*Records for the exercise:*

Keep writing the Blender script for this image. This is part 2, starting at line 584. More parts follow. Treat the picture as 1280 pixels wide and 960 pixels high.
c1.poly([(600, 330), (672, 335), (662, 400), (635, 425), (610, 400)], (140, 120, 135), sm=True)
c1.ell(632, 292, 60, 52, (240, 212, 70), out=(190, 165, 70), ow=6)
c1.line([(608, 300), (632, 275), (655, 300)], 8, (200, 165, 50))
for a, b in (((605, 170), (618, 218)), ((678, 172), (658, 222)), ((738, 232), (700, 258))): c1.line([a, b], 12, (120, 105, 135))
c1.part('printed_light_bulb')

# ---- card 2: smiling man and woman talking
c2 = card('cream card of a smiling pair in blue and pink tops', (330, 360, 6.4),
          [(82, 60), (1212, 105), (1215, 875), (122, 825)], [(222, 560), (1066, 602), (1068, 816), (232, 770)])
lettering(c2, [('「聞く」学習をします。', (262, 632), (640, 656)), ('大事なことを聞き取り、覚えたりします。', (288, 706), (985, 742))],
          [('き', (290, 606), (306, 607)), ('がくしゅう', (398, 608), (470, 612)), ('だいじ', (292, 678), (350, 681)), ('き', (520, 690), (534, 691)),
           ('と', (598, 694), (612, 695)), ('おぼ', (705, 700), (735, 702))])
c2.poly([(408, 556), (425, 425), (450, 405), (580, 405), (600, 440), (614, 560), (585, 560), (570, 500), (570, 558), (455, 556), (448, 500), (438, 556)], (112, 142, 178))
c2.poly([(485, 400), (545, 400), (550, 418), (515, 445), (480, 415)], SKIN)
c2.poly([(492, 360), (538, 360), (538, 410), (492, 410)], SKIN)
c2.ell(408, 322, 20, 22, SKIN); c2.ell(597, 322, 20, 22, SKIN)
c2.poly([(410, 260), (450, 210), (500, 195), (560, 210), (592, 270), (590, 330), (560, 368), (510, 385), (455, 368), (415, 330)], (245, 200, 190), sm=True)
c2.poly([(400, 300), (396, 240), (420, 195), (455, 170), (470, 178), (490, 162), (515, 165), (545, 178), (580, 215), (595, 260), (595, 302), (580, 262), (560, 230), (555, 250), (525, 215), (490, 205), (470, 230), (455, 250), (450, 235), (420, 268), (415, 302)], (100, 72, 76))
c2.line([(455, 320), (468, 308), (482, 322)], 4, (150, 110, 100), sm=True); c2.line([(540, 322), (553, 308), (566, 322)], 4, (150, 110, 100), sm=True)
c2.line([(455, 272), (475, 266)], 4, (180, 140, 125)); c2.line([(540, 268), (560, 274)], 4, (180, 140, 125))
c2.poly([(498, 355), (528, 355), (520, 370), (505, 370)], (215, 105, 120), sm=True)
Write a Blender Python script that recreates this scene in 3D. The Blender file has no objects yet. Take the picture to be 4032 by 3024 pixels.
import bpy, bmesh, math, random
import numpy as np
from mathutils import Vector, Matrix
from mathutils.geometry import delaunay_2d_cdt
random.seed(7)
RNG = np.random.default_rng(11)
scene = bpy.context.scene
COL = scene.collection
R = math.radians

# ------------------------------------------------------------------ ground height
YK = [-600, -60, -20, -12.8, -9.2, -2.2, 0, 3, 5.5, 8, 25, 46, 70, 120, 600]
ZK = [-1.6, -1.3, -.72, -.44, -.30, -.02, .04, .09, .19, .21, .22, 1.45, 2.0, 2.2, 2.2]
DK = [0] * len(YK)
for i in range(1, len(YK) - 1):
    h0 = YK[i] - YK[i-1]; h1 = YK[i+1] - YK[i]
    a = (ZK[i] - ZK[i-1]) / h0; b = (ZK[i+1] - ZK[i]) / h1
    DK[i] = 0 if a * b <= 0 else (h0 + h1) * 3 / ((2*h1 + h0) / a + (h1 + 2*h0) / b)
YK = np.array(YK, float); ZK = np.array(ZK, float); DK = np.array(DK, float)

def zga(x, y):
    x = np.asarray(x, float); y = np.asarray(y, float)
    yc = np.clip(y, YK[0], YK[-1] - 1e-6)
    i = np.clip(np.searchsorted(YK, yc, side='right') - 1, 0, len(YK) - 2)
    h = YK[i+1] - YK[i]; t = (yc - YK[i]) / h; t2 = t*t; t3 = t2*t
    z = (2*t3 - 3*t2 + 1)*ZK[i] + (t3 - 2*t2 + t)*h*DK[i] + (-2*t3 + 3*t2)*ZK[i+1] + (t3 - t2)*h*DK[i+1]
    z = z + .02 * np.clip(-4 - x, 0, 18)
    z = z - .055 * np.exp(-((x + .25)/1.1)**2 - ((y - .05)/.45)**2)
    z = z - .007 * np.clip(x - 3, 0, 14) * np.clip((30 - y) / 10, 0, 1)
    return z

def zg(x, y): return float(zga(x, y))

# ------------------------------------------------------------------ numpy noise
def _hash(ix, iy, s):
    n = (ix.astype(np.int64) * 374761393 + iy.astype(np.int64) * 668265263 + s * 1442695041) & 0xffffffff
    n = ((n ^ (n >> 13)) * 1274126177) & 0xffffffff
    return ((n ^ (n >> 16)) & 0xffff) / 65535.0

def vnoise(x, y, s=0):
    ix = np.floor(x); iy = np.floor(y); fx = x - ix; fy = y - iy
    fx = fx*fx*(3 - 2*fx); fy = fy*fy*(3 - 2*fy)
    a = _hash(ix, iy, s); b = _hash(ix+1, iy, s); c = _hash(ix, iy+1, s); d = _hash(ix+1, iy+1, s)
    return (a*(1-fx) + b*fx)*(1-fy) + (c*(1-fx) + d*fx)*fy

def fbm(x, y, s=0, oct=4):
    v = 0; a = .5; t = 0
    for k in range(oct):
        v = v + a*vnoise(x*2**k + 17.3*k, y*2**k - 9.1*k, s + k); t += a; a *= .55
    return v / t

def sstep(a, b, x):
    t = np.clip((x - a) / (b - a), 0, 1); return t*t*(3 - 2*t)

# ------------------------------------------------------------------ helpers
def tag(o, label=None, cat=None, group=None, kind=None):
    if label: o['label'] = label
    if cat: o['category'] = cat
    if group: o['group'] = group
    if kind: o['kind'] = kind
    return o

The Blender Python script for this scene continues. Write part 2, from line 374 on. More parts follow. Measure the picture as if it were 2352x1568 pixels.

*Given exercise:* Emit, unaltered, the lines from the top of the listing down through the line that holds "c1.part('printed_light_bulb')"; emit nothing else.

*Exercise solution:*
Keep writing the Blender script for this image. This is part 2, starting at line 584. More parts follow. Treat the picture as 1280 pixels wide and 960 pixels high.
c1.poly([(600, 330), (672, 335), (662, 400), (635, 425), (610, 400)], (140, 120, 135), sm=True)
c1.ell(632, 292, 60, 52, (240, 212, 70), out=(190, 165, 70), ow=6)
c1.line([(608, 300), (632, 275), (655, 300)], 8, (200, 165, 50))
for a, b in (((605, 170), (618, 218)), ((678, 172), (658, 222)), ((738, 232), (700, 258))): c1.line([a, b], 12, (120, 105, 135))
c1.part('printed_light_bulb')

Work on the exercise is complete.